Latexberge
Da war was los in Wien, im März 1995. Gelassen blieb allerdings der auf dem Falter-Cover abgebildete Direktor der New Yorker Guggenheim Foundation, Thomas Krens. Markus Wailand hatte ihn zur Möglichkeit eines Guggenheim-Museums in Wien befragt, das auf der Donauplatte errichtet werden sollte. Krens blieb angemessenerweise gelassen, er wusste, dass er angesichts der zahlreichen Wiener Unbekannten die Gleichung nicht lösen konnte. "Ich habe es nicht eilig", sprach er, und tatsächlich, Guggenheim-Museum steht bis heute keines in Österreich, in Wien nicht und auch nicht anderswo.
Auf das Waldheim-Jahrzehnt folgte der rechte Backlash. Jörg Haider ritt auf den Furien der Geschichte dahin und verstörte das österreichische und mitunter auch das internationale Publikum mit seinen Anspielungen auf die NS-Zeit.
Der Historiker und Archivar Wilhelm Svoboda lieferte in einem großen Stück eine Aufarbeitung der "Glasenbacher". Das waren jene unverbesserlichen Nazis, die nach 1945 im Salzburger Glasenbach interniert, aber keineswegs einer Umerziehung unterzogen wurden. Die hochrangigen Nazis (unter ihnen KZ-Kommandanten) blieben im Lager vielmehr ihrer politischen Grundeinstellung treu und sangen das Horst-Wessel-Lied und das Deutschlandlied. 1947 wurde Glasenbach aufgelöst, und nun bildete sich der Mythos der Lagergemeinschaft. Einerseits lieferten die "Glasenbacher" Personal für die FPÖ, andererseits fantasierten sich manche in den Wahn hinein, Glasenbach sei ein "Konzentrationslager" gewesen, in dem Nazis "für ihre Taten büßen" mussten.

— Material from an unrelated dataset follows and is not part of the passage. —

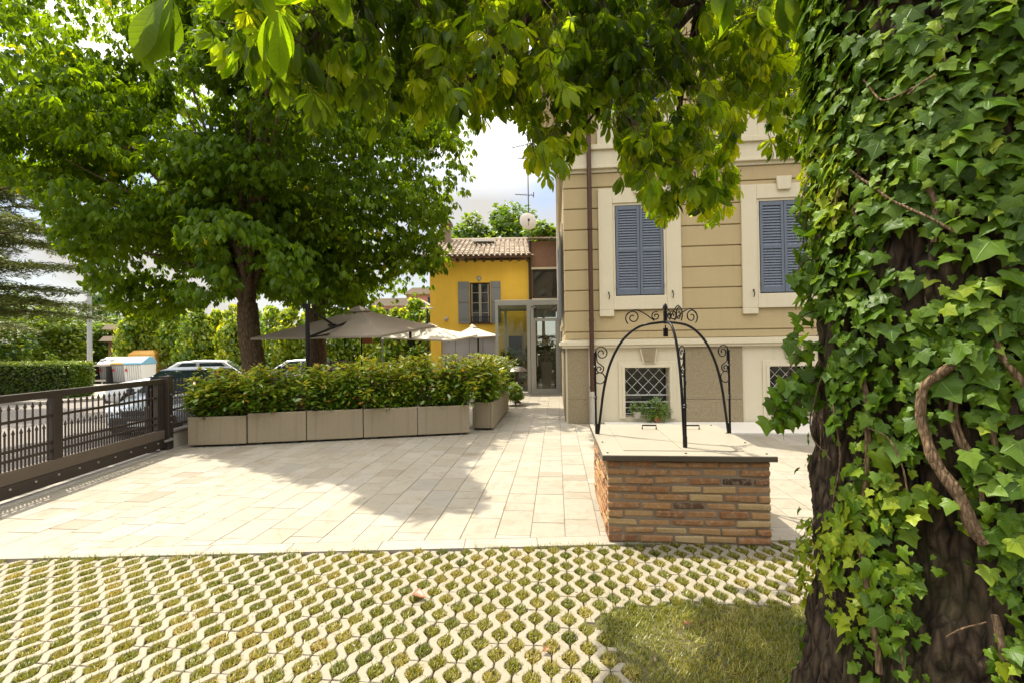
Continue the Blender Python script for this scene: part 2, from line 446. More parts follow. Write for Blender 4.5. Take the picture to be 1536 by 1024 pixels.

Außer Kunst und der Rechten erregte aber etwas ganz anderes Wien. "Seit vergangener Woche versinkt Österreich unter den Latex-Abriebbergen der Rubbellose. In nur einer Woche wurden fünf Millionen Lose verkauft und über 53 Millionen Schilling an Gewinn ausbezahlt", berichtete Thomas Rottenberg im Stadtleben. Die Latexberge sind mittlerweile abgetragen und verbrannt. An ihren Rubbellosen aber reibt sich weiterhin eine ratlose Nation.